Being aware of conscious and unconscious bias
As we have previously written, conscious and unconscious bias can affect an individual’s judgment, behaviour and beliefs. A male interviewer may have an unconscious preference for a male candidate for a role, or vice versa. You can reduce the possibility for bias in a variety of ways, e.g., by using a structured interview process to assess all candidates, and including more than one assessor in the decision-making process. Take a look at our blog article “Interviewers – Are you Biased?” for more insights into types of bias and tips on reducing their impact.

Considering affirmative action to redress the balance
Yes, in most cases you should take a gender neutral approach to recruitment. But if you work in a field where women – or men – are significantly underrepresented, then you could consider affirmative action. At the University of Melbourne’s School of Mathematics and Statistics, two out of 21 professors and one in five teaching and research staff were women in 2016. In a bid to increase female involvement in the school and sector, the university asked women only to apply for three maths and statistics jobs.

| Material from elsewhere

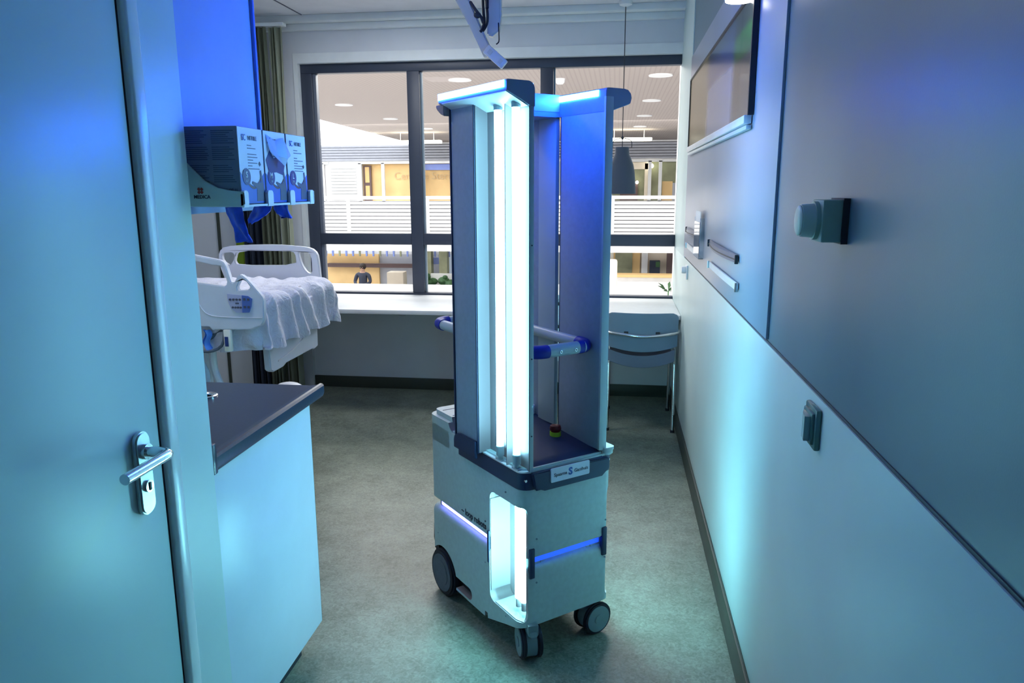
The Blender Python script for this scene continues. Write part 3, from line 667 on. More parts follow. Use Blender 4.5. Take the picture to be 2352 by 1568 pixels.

Do note that in NSW, employers generally need to have an affirmative action strategy certified by the Anti-Discrimination Board. The Board’s factsheet has heaps more information about discrimination, equal employment opportunities, and affirmative action.

The gender gap is not going to close overnight, but self-awareness by recruiters together with adjustments to recruitment and selection processes can help pave the way for significant change in the workplace.